One of the things that programmers like about J2EE is the availability of declarative transactions.
Adam Bosworth, an architect at BEA, writes in a paper on the future of messaging technology:
Alan Kay is supposed to have said that simple things should be simple and hard things should be possible. It has been my experience over 25 years of software development that for most software products, simple things should be declarative and/or visual and hard things should be procedural.
[The added emphasis is mine.]
I came across the original saying — simple things should be simple and hard things should be possible — as a motto for Perl. It seems to me this variant is also a good design guideline. I especially like the remark immediately following it:
Declarative languages have an unfortunate tendency to metastasize because people need to do things that are hard. When they grow in this way, not only can most people not use these new features, they find the entire language more daunting. A good example of this is XSLT.
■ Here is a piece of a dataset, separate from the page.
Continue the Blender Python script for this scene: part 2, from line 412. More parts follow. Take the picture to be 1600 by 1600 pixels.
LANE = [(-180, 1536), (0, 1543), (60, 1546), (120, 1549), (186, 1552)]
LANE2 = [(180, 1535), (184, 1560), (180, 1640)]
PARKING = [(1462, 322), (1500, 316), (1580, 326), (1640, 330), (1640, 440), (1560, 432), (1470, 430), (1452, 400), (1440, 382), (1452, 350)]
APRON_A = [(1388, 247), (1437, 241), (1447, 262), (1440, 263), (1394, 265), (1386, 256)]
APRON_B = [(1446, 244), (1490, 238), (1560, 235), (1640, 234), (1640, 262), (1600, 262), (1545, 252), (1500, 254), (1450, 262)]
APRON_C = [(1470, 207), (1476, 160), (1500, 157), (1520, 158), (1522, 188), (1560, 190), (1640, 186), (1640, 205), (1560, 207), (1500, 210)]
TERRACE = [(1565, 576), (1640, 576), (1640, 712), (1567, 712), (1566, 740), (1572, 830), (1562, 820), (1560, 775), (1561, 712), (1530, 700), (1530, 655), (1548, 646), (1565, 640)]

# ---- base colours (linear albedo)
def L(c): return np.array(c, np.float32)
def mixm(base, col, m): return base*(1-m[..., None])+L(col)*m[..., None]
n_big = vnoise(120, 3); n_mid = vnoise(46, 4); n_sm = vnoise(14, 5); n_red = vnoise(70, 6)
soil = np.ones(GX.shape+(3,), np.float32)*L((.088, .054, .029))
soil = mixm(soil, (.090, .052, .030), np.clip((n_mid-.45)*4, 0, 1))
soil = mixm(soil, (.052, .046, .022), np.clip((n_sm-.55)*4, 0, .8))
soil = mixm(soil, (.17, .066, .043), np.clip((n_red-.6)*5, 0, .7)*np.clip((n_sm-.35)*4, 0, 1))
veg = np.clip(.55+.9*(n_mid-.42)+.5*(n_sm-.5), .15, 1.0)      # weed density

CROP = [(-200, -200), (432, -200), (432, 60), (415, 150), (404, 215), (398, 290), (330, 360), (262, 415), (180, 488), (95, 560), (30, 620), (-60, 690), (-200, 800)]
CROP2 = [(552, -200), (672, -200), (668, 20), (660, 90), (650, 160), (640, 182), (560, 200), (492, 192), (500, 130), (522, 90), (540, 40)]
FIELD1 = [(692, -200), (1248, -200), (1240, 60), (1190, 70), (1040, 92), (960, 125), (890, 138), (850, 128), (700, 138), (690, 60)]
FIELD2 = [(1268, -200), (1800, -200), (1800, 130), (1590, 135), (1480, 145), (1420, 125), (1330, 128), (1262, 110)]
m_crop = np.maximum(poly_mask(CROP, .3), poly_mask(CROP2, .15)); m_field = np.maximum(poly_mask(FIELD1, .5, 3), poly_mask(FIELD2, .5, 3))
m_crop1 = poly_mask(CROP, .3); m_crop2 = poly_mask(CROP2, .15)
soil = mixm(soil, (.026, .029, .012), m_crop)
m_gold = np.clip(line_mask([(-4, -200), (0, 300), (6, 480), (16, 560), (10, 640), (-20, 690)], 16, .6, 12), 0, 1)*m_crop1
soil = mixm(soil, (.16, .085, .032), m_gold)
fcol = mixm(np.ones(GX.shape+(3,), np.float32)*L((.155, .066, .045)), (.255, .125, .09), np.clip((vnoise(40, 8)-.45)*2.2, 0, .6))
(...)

Transactions are hard are hard to understand conceptually and even harder to implement. However, for the J2EE transaction declaration, the domain is small. You choose your transaction type and that is it.
It is a boon to be able to declare (or configure) the behaviour you want instead of programming explicitly. Less code means fewer bugs. However, when it goes beyond covering a few common cases, a declarative language loses its advantage of being easy to learn and easy to apply.
(The rest of the paper is worth a read. I think he's wrong to say we want push technology for our mobile devices. Clay Shirky has the right insight, I think, in his article debunking the notion that grid computing is the next big thing: when faced with poor connectivity, people prefer to get better connectivity rather than give up control. Besides, who really wants to get spam on their mobile phone?)